I could see the Barn lady. Her plump little body rolled and tossed at the tail of the bridge pool. Her thin gray hair trailed away in the current, and the push of the creek ballooned her overalls. Her left arm bent grotesquely above her head, wobbling like a trout. A final shot slammed past me – Bang! – and jolted the lady.

“There,” said the Avalanche Kid.
He coughed words down at me.
“I shot her”

It appears simple at first – the kid, Deuce Kussmaul, had shot and killed the lady that painted barns, the Barn lady. But of course, things are not that simple and things are not as they seem. Ceci n’est pas une pipe (this is not a pipe)…and it is definitely not just a fishing trip. Eve Kussmaul, a shunned Amish woman, and Deuce’s mother, is convinced that her son is innocent. With the help of a felled oak across the campground exit (blocking the Dog in), she convinces Dog to stay and help unravel the mystery. And just like that Ned Oglivie is again drawn into a murder mystery.

As with The Nail Knot, this story is set in the trout-rich, Driftless region of Wisconsin – but this time in the Kickapoo River valley. The characters of the story include some of the Amish residents of the valley as well as the treacherous and menacing men of the Kussmaul family. The Kussmaul men are known by their barns; Half-Tim, Beechnut, King-Midas, Roundy, Lighting-Rod. Their nick-names come from some notable feature of their barns. When she was alive, the Kussmauls did not get on well with the Barn Lady, the late Annie Adams. She made a living form painting their historic barns. As the Kussmaul men saw it she was stealing from them, and trespassing (she used the riparian access rights of the waterways to gain access to paint their barns). They believed that Annie owed them a cut of her profits and she did not agree. Any of the Kussmauls might have killed Annie and set-up the young boy, Deuce, to take the blame.

That is the backdrop for the mystery in The Blood Knot. I’ll say that I enjoyed this book. But maybe not quite as much as the first one in the series. The previous book, The Nail Knot, was a bit more lighthearted, a bit more comic sort of murder mystery. The Blood Knot has funny moments, but I always felt a little ill-at-ease. To be fair, the main problem is that I was expecting more of the same. Not that there is a drastic departure – but there is a shift. In a way though, this shift in tone and color may be necessary for a satisfying story-arc of the protagonist. Ned is indeed fleeing from demons in his past, of which we learn a little more in this book. And if his story is going to turn a corner and head toward some conclusion, then he is going to have to face these demons – and that could hardly be a lighthearted affair.
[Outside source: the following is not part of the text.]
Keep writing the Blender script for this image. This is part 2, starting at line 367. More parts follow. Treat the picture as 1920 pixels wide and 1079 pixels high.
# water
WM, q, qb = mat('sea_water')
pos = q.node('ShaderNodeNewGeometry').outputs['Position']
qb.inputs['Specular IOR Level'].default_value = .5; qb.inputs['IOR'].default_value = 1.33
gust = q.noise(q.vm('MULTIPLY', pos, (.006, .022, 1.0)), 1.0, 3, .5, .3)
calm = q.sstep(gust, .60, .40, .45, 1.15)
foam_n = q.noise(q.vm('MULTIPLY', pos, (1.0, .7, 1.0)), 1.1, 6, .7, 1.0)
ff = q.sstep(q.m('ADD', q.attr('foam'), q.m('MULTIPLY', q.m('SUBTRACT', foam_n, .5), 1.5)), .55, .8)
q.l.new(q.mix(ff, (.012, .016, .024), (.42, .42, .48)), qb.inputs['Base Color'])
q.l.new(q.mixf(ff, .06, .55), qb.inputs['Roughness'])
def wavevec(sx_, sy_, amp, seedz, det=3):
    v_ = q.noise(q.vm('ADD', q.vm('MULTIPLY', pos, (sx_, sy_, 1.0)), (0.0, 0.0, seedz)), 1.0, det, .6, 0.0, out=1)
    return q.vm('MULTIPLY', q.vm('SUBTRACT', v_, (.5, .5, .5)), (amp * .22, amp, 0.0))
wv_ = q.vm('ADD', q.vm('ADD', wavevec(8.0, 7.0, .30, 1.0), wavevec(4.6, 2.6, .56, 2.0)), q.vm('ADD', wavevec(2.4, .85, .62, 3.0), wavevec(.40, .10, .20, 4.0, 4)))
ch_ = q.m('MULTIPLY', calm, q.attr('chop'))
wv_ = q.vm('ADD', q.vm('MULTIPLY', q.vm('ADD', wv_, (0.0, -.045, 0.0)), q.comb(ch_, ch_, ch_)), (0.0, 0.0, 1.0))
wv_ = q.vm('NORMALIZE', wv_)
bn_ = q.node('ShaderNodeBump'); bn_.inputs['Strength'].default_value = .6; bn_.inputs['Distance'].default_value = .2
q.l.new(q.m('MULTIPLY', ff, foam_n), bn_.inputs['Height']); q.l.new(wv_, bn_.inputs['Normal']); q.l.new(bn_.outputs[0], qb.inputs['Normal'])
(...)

Not to get too analytical but…It seems to me that in this book John Galligan is reaching a little more deeply than in the previous one, and exploring some themes a little more richly. I don’t want to give too much of the story away so I can’t say too much here – but one theme that jumps out at me is the idea that a man can not exist in isolation. And also that it is very difficult to break down those barriers that keep us isolated; social, political, religious, gender-related, etc. The image of Magritte’s painting springs to mind again – this is not a pipe. This image itself seems to speak to the idea that even when presented with a simple fact, we will view it differently and communicate our ideas about it ineffectively. So even at a most basic level barriers are bound to spring up.

Along the way Galligan, gives us a good mystery to unravel, along with some fly-fishing (the blood knot and the Trico mayfly figure into the mystery). We also get a glimpse into the friction that occurs when the Amish world bumps up against ours. Environmental and stewardship themes such as riparian access and the question of “who owns the view?” pop up too. The Blood Knot is an engaging mystery with enough fly-fishing to keep the angler’s attention, but also with enough meat on the bones to keep it from being trivial. All in all, a very satisfying read and though it could be read as stand-alone book, the reader will definitely take more away when it is read in sequence with The Nail Knot.